# SET EXERCISE
Write the data below out exactly as it stands. Do not include the pictures.

# INFORMATION PROVIDED
______________________________
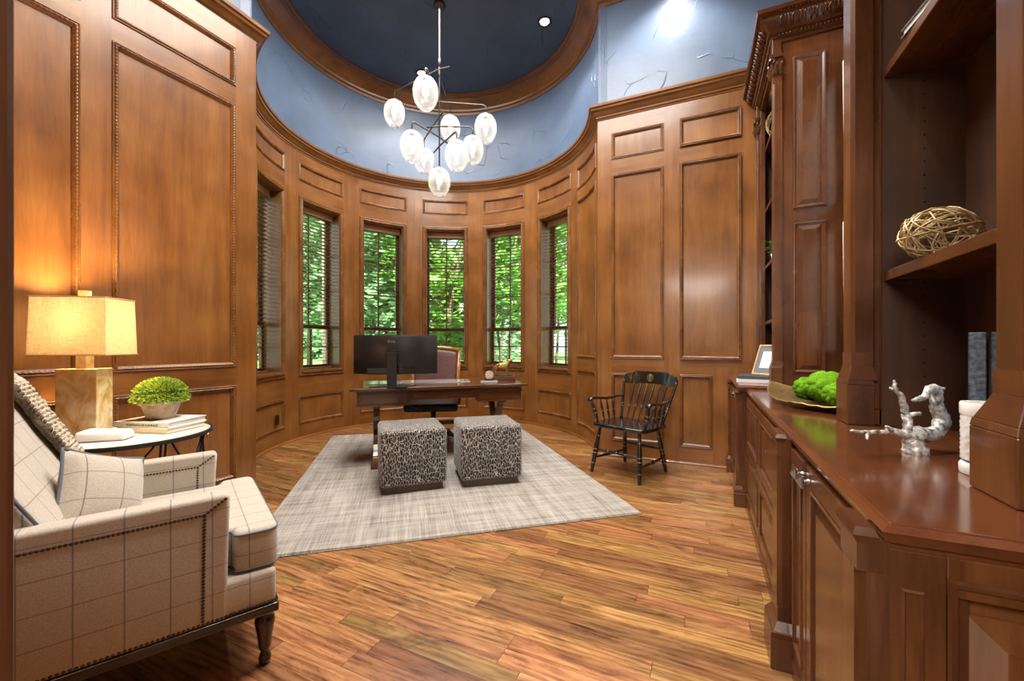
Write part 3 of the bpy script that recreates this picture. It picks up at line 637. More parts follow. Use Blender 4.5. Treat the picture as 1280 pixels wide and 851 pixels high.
# ------------------------------------------------------------------ things on the desk
zt = .013 + DT
mon = thing('computer_monitor', 'black curved ultrawide monitor seen from behind on the desk', 'monitor', (-2.655, 3.09, zt), R(29))
N = 20
def arc(x, extra=0): return .062 * 1.6 * (x / .4) ** 2 + extra
vs = []; fs = []
for k in range(N + 1):
    x = -.40 + .80 * k / N; e = 1 - (abs(x) / .40) ** 6; th = .012 + .028 * max(0, 1 - (abs(x) / .38) ** 4)
    yb = arc(x) - th; yf = arc(x) + .004
    vs += [(x, yf, .115), (x, yb + .012, .113), (x, yb, .14), (x, yb, .455), (x, yb + .012, .487), (x, yf, .485)]
for k in range(N):
    for j in range(6): fs.append((k * 6 + j, k * 6 + (j + 1) % 6, (k + 1) * 6 + (j + 1) % 6, (k + 1) * 6 + j))
fs += [tuple(range(6)), tuple(N * 6 + j for j in range(6))]
MB().add(vs, fs).build('rear_casing', M_plastic, mon, smooth=False, auto=True)
sv = []; 
for k in range(N + 1): x = -.395 + .79 * k / N; sv += [(x, arc(x) + .006, .12), (x, arc(x) + .006, .48)]
MB().add(sv, [(2 * k, 2 * k + 2, 2 * k + 3, 2 * k + 1) for k in range(N)]).build('screen', M_black, mon)
MB().box(-.045, .045, -.10, -.068, .0, .32).build('stand_column', M_plastic, mon, bevel=.004)
MB().box(-.05, .05, -.07, -.03, .24, .34).box(.0, .10, -.045, -.03, .17, .20).build('mount', M_black, mon, bevel=.003)
MB().prism([(-.20, -.13), (.12, -.17), (.21, .03), (-.10, .07)], 0, .008).build('base_plate', M_plastic, mon, bevel=.002)
MB().box(-.24, .20, -.043, -.030, .125, .175).build('port_recess', M_black, mon)
MB().box(-.397, -.385, .068, .078, .16, .24).build('port_slot', M_black, mon)
lg = MB().tube([(-.038 + .011 * cos(t_ / 16 * 2 * pi), -.0405, 0.425 + .011 * sin(t_ / 16 * 2 * pi)) for t_ in range(16)], .0016, 5, True).tube([(-.038, -.0405, .431), (-.038, -.0405, .420), (-.031, -.0405, .420)], .0012, 4).build('logo_circle', M_logo, mon)
text('LG', .03, M_logo, mon, (.002, -.0405, .414), (pi / 2, 0, 0))
cb = thing('monitor_cable', 'thin dark cable hanging over the front edge of the desk', 'cable', (0, 0, 0))
q0 = Vector((-2.66, 3.02)); q1 = Vector((-2.51, 3.01)); 
def dl(u_, v_): p_ = dc + fd * u_ + bd * v_; return (p_.x, p_.y)
MB().tube([(*dl(-.45, -.12), zt + .05), (*dl(-.46, -.25), zt + .004), (*dl(-.455, -.38), zt + .004), (*dl(-.45, -.428), zt - .003), (*dl(-.44, -.432), zt - .05), (*dl(-.36, -.43), zt - .14), (*dl(-.30, -.42), .58), (*dl(-.26, -.36), .555), (*dl(-.2, -.2), .57)], .003, 6).build('cord', M_plastic, cb, smooth=True)
pad = thing('desk_pad', 'pale glass desk pad lying across the desk', 'desk pad', (*dl(-.1, .12), zt), DA)
MB().prism([(-.62, -.20), (.42, -.20), (.46, .12), (-.55, .14)], 0, .006).build('sheet', M_deskglass, pad, bevel=.001)
cs = thing('agate_coaster', 'round pinkish stone slice propped on a clear block on the desk', 'ornament', (*dl(.52, -.12), zt), R(25))
MB().box(-.09, .09, -.05, .05, 0, .012).build('glass_tray', M_deskglass, cs, bevel=.002); MB().box(-.05, .05, -.02, .02, .012, .03).build('rest', M_darkwood, cs, bevel=.002)
MB().lathe([(.043, -.006), (.045, 0), (.043, .006)], 22, T(0, 0, .072) @ Matrix.Rotation(pi / 2, 4, 'X')).build('stone_slice', M_pink, cs, bevel=.001)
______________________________
# OUTPUT FOR THIS EXERCISE
Write part 3 of the bpy script that recreates this picture. It picks up at line 637. More parts follow. Use Blender 4.5. Treat the picture as 1280 pixels wide and 851 pixels high.
# ------------------------------------------------------------------ things on the desk
zt = .013 + DT
mon = thing('computer_monitor', 'black curved ultrawide monitor seen from behind on the desk', 'monitor', (-2.655, 3.09, zt), R(29))
N = 20
def arc(x, extra=0): return .062 * 1.6 * (x / .4) ** 2 + extra
vs = []; fs = []
for k in range(N + 1):
    x = -.40 + .80 * k / N; e = 1 - (abs(x) / .40) ** 6; th = .012 + .028 * max(0, 1 - (abs(x) / .38) ** 4)
    yb = arc(x) - th; yf = arc(x) + .004
    vs += [(x, yf, .115), (x, yb + .012, .113), (x, yb, .14), (x, yb, .455), (x, yb + .012, .487), (x, yf, .485)]
for k in range(N):
    for j in range(6): fs.append((k * 6 + j, k * 6 + (j + 1) % 6, (k + 1) * 6 + (j + 1) % 6, (k + 1) * 6 + j))
fs += [tuple(range(6)), tuple(N * 6 + j for j in range(6))]
MB().add(vs, fs).build('rear_casing', M_plastic, mon, smooth=False, auto=True)
sv = []; 
for k in range(N + 1): x = -.395 + .79 * k / N; sv += [(x, arc(x) + .006, .12), (x, arc(x) + .006, .48)]
MB().add(sv, [(2 * k, 2 * k + 2, 2 * k + 3, 2 * k + 1) for k in range(N)]).build('screen', M_black, mon)
MB().box(-.045, .045, -.10, -.068, .0, .32).build('stand_column', M_plastic, mon, bevel=.004)
MB().box(-.05, .05, -.07, -.03, .24, .34).box(.0, .10, -.045, -.03, .17, .20).build('mount', M_black, mon, bevel=.003)
MB().prism([(-.20, -.13), (.12, -.17), (.21, .03), (-.10, .07)], 0, .008).build('base_plate', M_plastic, mon, bevel=.002)
MB().box(-.24, .20, -.043, -.030, .125, .175).build('port_recess', M_black, mon)
MB().box(-.397, -.385, .068, .078, .16, .24).build('port_slot', M_black, mon)
lg = MB().tube([(-.038 + .011 * cos(t_ / 16 * 2 * pi), -.0405, 0.425 + .011 * sin(t_ / 16 * 2 * pi)) for t_ in range(16)], .0016, 5, True).tube([(-.038, -.0405, .431), (-.038, -.0405, .420), (-.031, -.0405, .420)], .0012, 4).build('logo_circle', M_logo, mon)
text('LG', .03, M_logo, mon, (.002, -.0405, .414), (pi / 2, 0, 0))
cb = thing('monitor_cable', 'thin dark cable hanging over the front edge of the desk', 'cable', (0, 0, 0))
q0 = Vector((-2.66, 3.02)); q1 = Vector((-2.51, 3.01)); 
def dl(u_, v_): p_ = dc + fd * u_ + bd * v_; return (p_.x, p_.y)
MB().tube([(*dl(-.45, -.12), zt + .05), (*dl(-.46, -.25), zt + .004), (*dl(-.455, -.38), zt + .004), (*dl(-.45, -.428), zt - .003), (*dl(-.44, -.432), zt - .05), (*dl(-.36, -.43), zt - .14), (*dl(-.30, -.42), .58), (*dl(-.26, -.36), .555), (*dl(-.2, -.2), .57)], .003, 6).build('cord', M_plastic, cb, smooth=True)
pad = thing('desk_pad', 'pale glass desk pad lying across the desk', 'desk pad', (*dl(-.1, .12), zt), DA)
MB().prism([(-.62, -.20), (.42, -.20), (.46, .12), (-.55, .14)], 0, .006).build('sheet', M_deskglass, pad, bevel=.001)
cs = thing('agate_coaster', 'round pinkish stone slice propped on a clear block on the desk', 'ornament', (*dl(.52, -.12), zt), R(25))
MB().box(-.09, .09, -.05, .05, 0, .012).build('glass_tray', M_deskglass, cs, bevel=.002); MB().box(-.05, .05, -.02, .02, .012, .03).build('rest', M_darkwood, cs, bevel=.002)
MB().lathe([(.043, -.006), (.045, 0), (.043, .006)], 22, T(0, 0, .072) @ Matrix.Rotation(pi / 2, 4, 'X')).build('stone_slice', M_pink, cs, bevel=.001)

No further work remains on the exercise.